On father’s day evening, I pulled up to the garage to pick him up to go off-roading. After wiping himself off from garage dirt we are on our way. Sam makes fun of my cautious driving around the bends.
"We cannot all go 70 mph down a narrow back road", I joke back.
Off-roading is one of those things that people either casually dislike or obsessively make it their personality trait. I fall somewhere in-between. I enjoy looking at videos of big lifted cars climbing over rocks, but it’s not everyone’s thing so I keep the amusement to myself.

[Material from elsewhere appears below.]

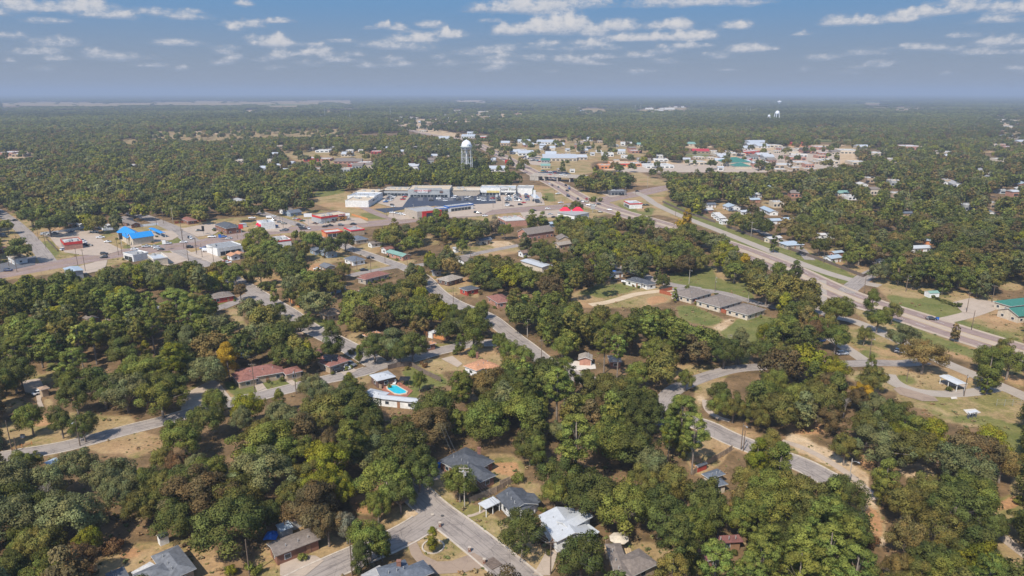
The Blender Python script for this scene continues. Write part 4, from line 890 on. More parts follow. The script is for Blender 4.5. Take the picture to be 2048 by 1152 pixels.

When Sam offered to take me on my first trail I was delighted. My vehicle did rather well and the trail was rather busy. I had to make way for two cars. That’s a rural town’s definition of busy. After we got to the end of the trail, I was pretty low on gas so I made the decision to head back to the shop instead of turning around and doing the trail again.
Driving back to the shop, the mountain road slopped down and I felt free and embodied for the first time in a long time. It was my first time on this road and somehow the curves, bumps, and slopes did not scare me. Not one bit. The pit in my stomach was released and I felt a deep sense of safety. In Sam’s presence I felt as if nothing bad could happen. In his presence I could sense the road ahead and my vehicle and I were performing as a unit. I could sense everything that the vehicle wanted to tell me and how the wheel wanted to turn. I also was not sweating, did this mean I wasn’t too nervous? The A.C in the vehicle was working perfectly. I think he could tell where my mind was. Spending time with Sam made me excited to get older. Even though the road ahead was unknown, spending time with him made me feel that I could handle whatever was around the bend.
"Wow, this A.C is working great! Who’s your mechanic?" Sam exclaimed.
I smiled, quickly stealing a gaze off the road towards him.
"He’s just some guy."
"Some guy."
It was interactions like these that made me question wether this relationship was insane, inappropriate, exhilarating, or all of the above. What was wrong with finding qualities that you admire in people and wishing they were the ones that raised you? What could possibly be wrong about spending time with an older man who is also your friend’s father?
Conversations between Sam and I flowed like a river after rain. Agreeable and sustainable. I catch myself articulating in structured sentences and not using vernacular. He asks me about my ideas for the future.
"I hesitate to state what it is I want in the future because I am not sure the future I want exists yet," I reply.
Sam nods in understanding.
I come to the conclusion that this friendship is worth holding on to. After all, what’s wrong with not wanting to be alone and afraid, in a world we never made.